Il processo che gli inglesi
Fen hanno iniziato sin dal loro esordio discografico nel 2007 è abbastanza chiaro: prendere il black metal, eliminarne le componenti oscure e maligne e plasmare una nuova materia sonora che fosse eterea, sognante e difficilmente catalogabile.
"Dustwalker", il quarto lavoro del gruppo, è un ulteriore tassello in questa operazione che se vogliamo è paradossale.
Non credo sia possibile, infatti, parlare di black metal quando se ne attenuano le gelide spire che invece sono la colonna portante del genere stesso.
I
Fen, voglio che sia chiaro, non suonano black metal.

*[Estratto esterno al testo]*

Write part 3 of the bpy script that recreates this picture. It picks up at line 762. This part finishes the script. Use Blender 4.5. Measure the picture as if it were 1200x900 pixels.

Non oggi ormai.
La loro proposta è qualcosa di "post". Mettete il termine davanti al genere che preferite e andrà bene lo stesso.
Se non vi è chiaro quello che ascolterete nell'album, immaginate la lezione impartita dagli
Agalloch, prima fonte di ispirazione del trio, unitela con le fughe strumentali quasi psichedeliche del post rock, aggiungeteci suggestioni che spaziano dai
Voivod di
"Angel Rat" (
"Wolf Sun")fino al rock suadente dei
Porcupine Tree, frullate tutto con l'attaccamento del gruppo alla sua terra di origine ed in particolare alla regione dei "fens" ed otterrete una visione di insieme di
"Dustwalker".
Siamo al cospetto, per quanto vi ho appena detto, di un disco non facile che ha dunque bisogno di molti ascolti per essere assaporato e capito, siamo cioè di fronte ad una proposta molto eterogenea che sarà in grado di accontentare, ma per lo stesso motivo di scontentare, un bacino di utenza molto ampio.
Certo, non tutti i brani, mediamente molto lunghi, sono sullo stesso livello di qualità: la prima parte dell'album è certamente la migliore e brani come
"Consequence",
"Hands of Dust" e soprattutto la bellissima
"Spectre", sono gioielli di arrangiamenti, atmosfere dolci e aspre al tempo stesso, e testimonianza di un talento cristallino nel saper comporre una musica nella quale tutte le componenti del suono dei
Fen sono amalgamate alla perfezione. Del resto per passare da momenti malinconici e uggiosi a dilatate aperture rock rimanendo comunque un gruppo che affonda le sue radici nel metallo nero, occorre quel qualcosa in più che tanti gruppi non hanno.
Peccato che gli ultimi brani risultino meno convincenti ed inutilmente prolissi, quasi che i nostri non sapessero come raggiungere il loro obiettivo, e ci impediscano, dunque, di classificare
"Dustwalker" come capolavoro.
Tuttavia resta la magia di una musica che non ha confini spazio/temporali e che sa accarezzare e graffiare come poche.
Sono inoltre convinto che il meglio debba ancora arrivare: staremo a vedere.